LA COLONIZZAZIONE IDROELETTRICA

La provincia del VCO è sicuramente una terra di acque e di montagne. Situata all’estremo nord del Piemonte è allungata tra i laghi prealpini e le Alpi Pennine e Lepontine.

Sul suo territorio ci sono moltissimi laghi alpini, alcuni ben identificabili, altri di difficile identificazione per le piccole dimensioni. Quasi tutti sono caratterizzati dalla quota elevata e da difficili condizioni ambientali. Alcuni laghi hanno una elevata superficie nel momento del disgelo ma sono quasi asciutti al termine della stagione estiva. Ci sono anche pozze d’acqua di dimensioni modeste, che tuttavia si mantengono per tutta l’estate. I laghi di maggiori dimensioni sono tutti bacini artificiali, quasi tutti costruiti all’inizio del Novecento durante quella che si chiama “la colonizzazione” idroelettrica dell’Ossola, che ha rappresentato la maggiore trasformazione storica del paesaggio alpino della zona.
Dei 32 bacini artificiali, solo 14 sono stati costruiti su bacini naturali preesistenti.

Lo sfruttamento delle acque nel VCO

Nella nostra provincia lo sfruttamento dell’energia elettrica ha avuto un ruolo estremamente importante per l’industrializzazione. Lo sfruttamento delle acque, il cosiddetto “carbone bianco” ha avuto inizio alla fine dell’ottocento con la comparsa de primo impianto. I pionieri furono i Ceretti di Villadossola che, per alimentare le proprie ferriere, costruirono una centrale che utilizzava le acque del torrente Ovesca. Tuttavia la valle che presentava le caratteristiche più adatte per lo sfruttamento idrico, per la presenza di ghiacciai, di laghi e di forti dislivelli, era sicuramente la Val Formazza. Inoltre questa valle aveva il record negativo del 66% di terreno non produttivo a causa dell’alta quota. Il primo a capire questa opportunità fu il giovane Ettore Conti che diventò uno dei maggiori industriali nel campo idroelettrico. Nel 1901 nacque la Società Anonima per Imprese Elettriche Conti, collegata alla società Edison e da questa poi assorbita nel 1926. Fra gli anni 1907-1908 ebbe inizio la costruzione dell’impianto di Rivasco e di Goglio, complessi che entrarono in funzione nel 1911. Il primo sfruttava l’acqua del Toce che, con un salto di 345 metri era in grado di sviluppare una potenza di 9200 Kw. Funzionò fino al 1928 quando venne assorbita nel complesso di Cadarese. Il secondo impianto utilizzava le acque del torrente Devero, che in inverno erano integrate con i bacini di Codelago e di Pianboglio. Il bacino di Pianboglio fu in seguito abbandonato per problemi di impermeabilità del terreno. 

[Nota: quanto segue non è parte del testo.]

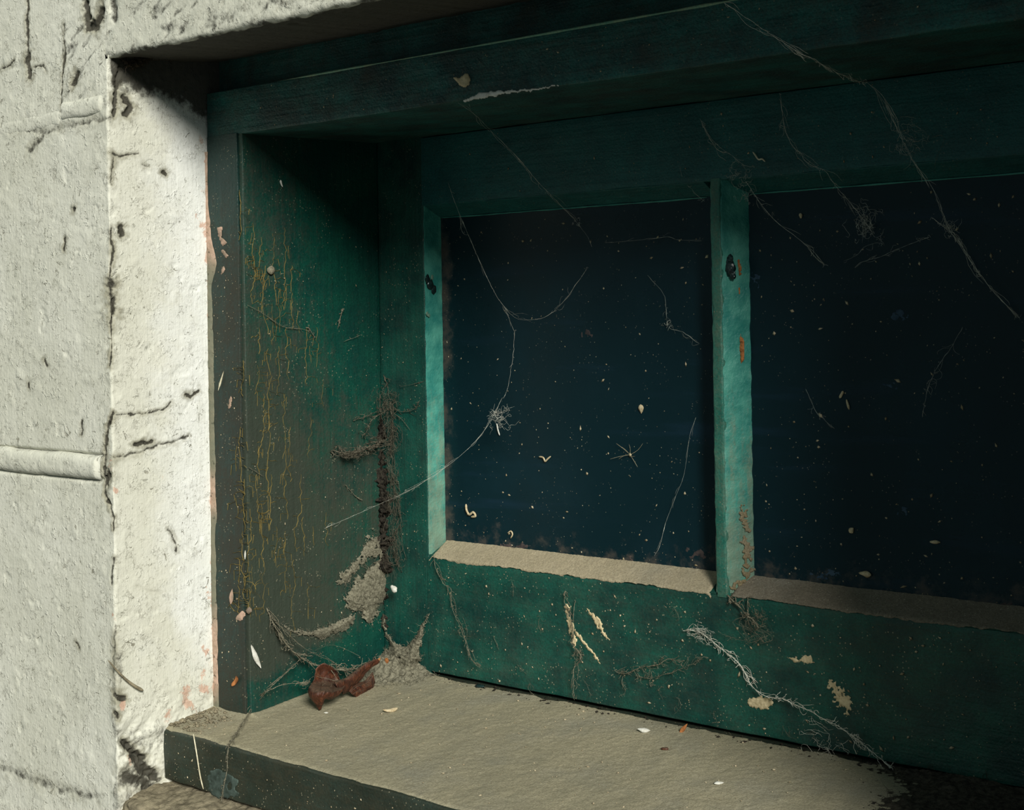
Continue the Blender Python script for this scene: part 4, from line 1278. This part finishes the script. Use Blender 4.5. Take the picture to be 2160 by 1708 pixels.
def wcorner(b):
    c = [(812, 790), (822, 850), (828, 900), (822, 960), (830, 1020), (838, 1060), (845, 1100), (830, 1140), (838, 1190)]
    strand(b, [onX(p[0], p[1], XJ + .006) if p[0] < 815 else onY(p[0], p[1], -.004) for p in c], 0.0005, 130, .009, .002)
    strand(b, [onY(822, 850, -.004), onX(795, 868, XJ + .006), onX(765, 880, XJ + .004), onX(745, 888, XJ + .002)], 0.0005, 26, .004)
    strand(b, [onY(820, 862, -.006), onX(785, 885, XJ + .012), onX(775, 905, XJ + .010), onX(770, 918, XJ + .006)], 0.0007, 30, .004)
    strand(b, [onY(825, 860, -.003), onY(850, 868, -.002), onY(870, 865, -.002), onY(885, 850, -.002)], 0.0005, 20, .004)
    strand(b, [onY(828, 870, -.003), onY(848, 885, -.002), onY(865, 908, -.002)], 0.0003, 10, .004)
    strand(b, [onY(845, 815, -.003), onY(870, 810, -.002), onY(895, 804, .0)], 0.0003, 6, .003)
    tangle(b, onY(820, 850, -.006), 0.014, 40, TR, (1, .8, 1.2))
    for k in range(9):
        tangle(b, onY(822 + random.uniform(-6, 26), 900 + k * 36, -.006), 0.011, 22, TR * .6, (.9, .6, 1.6))
web('black dusty web filling the corner between jamb and sash', wcorner, M_WEBK)


def wledge(b):
    strand(b, jl([(700, 950, .002), (722, 955, .006), (745, 955, .010), (775, 945, .010), (800, 935, .008), (812, 925, .004)]), 0.0012, 50, .005, .0012)
    strand(b, jl([(712, 938, .004), (725, 956, .007), (740, 960, .009), (760, 952, .009)]), 0.0009, 30, .004)
    tangle(b, onX(745, 956, XJ + .010), 0.012, 46, TR * 1.1, (1, 1.4, .5)); tangle(b, onX(795, 935, XJ + .008), 0.012, 40, TR * 1.1, (1, 1.4, .6))
web('drooping dark shelf of dusty web on the jamb beside the corner', wledge, M_WEBK)
web('shred of dusty web hanging alone high on the jamb', lambda b: (strand(b, jl([(724, 650), (720, 660), (717, 672), (715, 686)]), 0.0007, 14, .002)), M_WEBD)
for lab, pts, r, fz in (('thin thread crossing the upper cracks of the jamb', [(521, 643), (545, 655), (575, 675), (600, 690), (640, 694), (655, 702)], .0003, 16),
                        ('curled thread end among the upper cracks of the jamb', [(645, 690), (652, 692), (658, 702), (664, 712)], .0006, 10),
                        ('short thread on the clean green upper part of the jamb', [(725, 720), (745, 713), (762, 706)], .0003, 3),
                        ('short stiff thread beside the frame edge at mid height', [(525, 985), (545, 998), (556, 1004)], .0004, 3),
                        ('fuzzy short thread low on the jamb left of the dirty corner', [(728, 1022), (740, 1035), (752, 1048), (765, 1055)], .0005, 12)):
    web(lab, lambda b: strand(b, jl(pts), r, fz, .0025), M_WEBD)


# dusty sheets of web
def sheet(name, label, outline, place, mat, step=2.0, seed=0, thr=0.45, bulge=0.006, amp=0.0012, rag=6, fuzz=30):
    poly = np.array(outline, float); mn, mx = poly.min(0) - 5, poly.max(0) + 5
    U, W = np.meshgrid(np.arange(mn[0], mx[0], step), np.arange(mn[1], mx[1], step), indexing='ij')
    q = np.stack([U, W, 0 * U + seed * 3.1], -1)
    X = U + rag * fbm(q, 0.10, 4, seed + 1, .7); Y = W + rag * fbm(q, 0.10, 4, seed + 2, .7)
    ins = np.zeros(U.shape, bool); dist = np.full(U.shape, 1e9); n = len(poly)
    for i in range(n):
        (x1, y1), (x2, y2) = poly[i], poly[(i + 1) % n]
        ins ^= ((y1 > Y) != (y2 > Y)) & (X < (x2 - x1) * (Y - y1) / (y2 - y1 + 1e-9) + x1)
        ab = np.array([x2 - x1, y2 - y1]); t = np.clip(((X - x1) * ab[0] + (Y - y1) * ab[1]) / (ab @ ab + 1e-9), 0, 1)
        dist = np.minimum(dist, np.hypot(X - x1 - t * ab[0], Y - y1 - t * ab[1]))
    ins &= fbm(q, 0.055, 4, seed + 9, .6) < thr
    ins &= (0.5 + 0.9 * fbm(q, 0.5, 2, seed + 19)) < 0.35 + dist / 9
    h = 0.0008 + bulge * np.clip(dist / 22, 0, 1) + amp * fbm(q, 0.16, 3, seed + 5)
    nu, nv = U.shape; P = np.zeros((nu, nv, 3))
    for i, j in zip(*np.nonzero(ins)): P[i, j] = place(U[i, j], W[i, j], max(h[i, j], 0.0003))
    keep = ins[:-1, :-1] & ins[1:, :-1] & ins[1:, 1:] & ins[:-1, 1:]
    V, F, _ = compact(P.reshape(-1, 3), grid_faces(nu, nv, keep))
    b = Buf(); b.V.append(V); b.F += F.tolist(); b.n = len(V)
    for k in range(fuzz):
        i = RNG.integers(0, len(V)); d = RNG.normal(0, 1, 3); L = RNG.integers(4, 10); p = V[i]; Q = [p]
        for m in range(L):
            d = d + RNG.normal(0, .6, 3); d /= np.linalg.norm(d); p = p + d * 0.0013; Q.append(p)
        b.tube(np.array(Q), 0.00014, 3)
    o = b.obj(name, mat)
    return tag(o, label, 'cobweb', 'sheets of dusty web in the sill corner')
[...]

Negli anni che seguirono e in modo particolare dopo la fine della prima guerra mondiale, tutta la valle fu un grande brulicare di imprese, maestranze e centinaia di operai. Puntualmente in autunno il maltempo rendeva impossibili i lavori per le abbondanti nevicate e causava la chiusura dei cantieri in alta quota. La centrale di Sottofrua fu terminata nel 1924 con una potenza di 7500 Kw e sfruttava le acque del Castel e del bacino imbrifero di Valtoggia, convogliate in una condotta ben visibile dalla strada che conduce al Rifugio Maria Luisa. Utilizzava inoltre anche le acque del lago Toggia e del Lago Nero.  Negli anni venti venne conclusa anche la centrale di Valdo che forniva ben 11000 Kw di corrente. Le acque di questi due complessi in condotte forzate alimentano la centrale di Ponte entrata in funzione nel ’40. La centrale di Cadarese, ultimata nel 1928, dispone di una potenza di 56000 Kw prodotti da un salto di 467 metri, portati da una condotta di 7 chilometri, scavata interamente nella roccia. Nel 1957 è stata inaugurata la centrale di Morasco che posta interamente in galleria sfrutta le acque dell’invaso del Sabbione. In questo complesso compare per la prima volta l’automazione, essendo tutte le manovre telecomandate dalla stazione di Ponte. Di pari passo alla nascita delle centrali è iniziata la costruzione degli invasi di sbarramento, le dighe che, considerando le tecnologie di costruzione, le oggettive difficoltà di realizzazione a causa delle quote elevate, delle difficili condizioni climatiche, del periodo di costruzione, della mancanza di appoggi logistici, si possono sicuramente definire “opera da ultima frontiera”.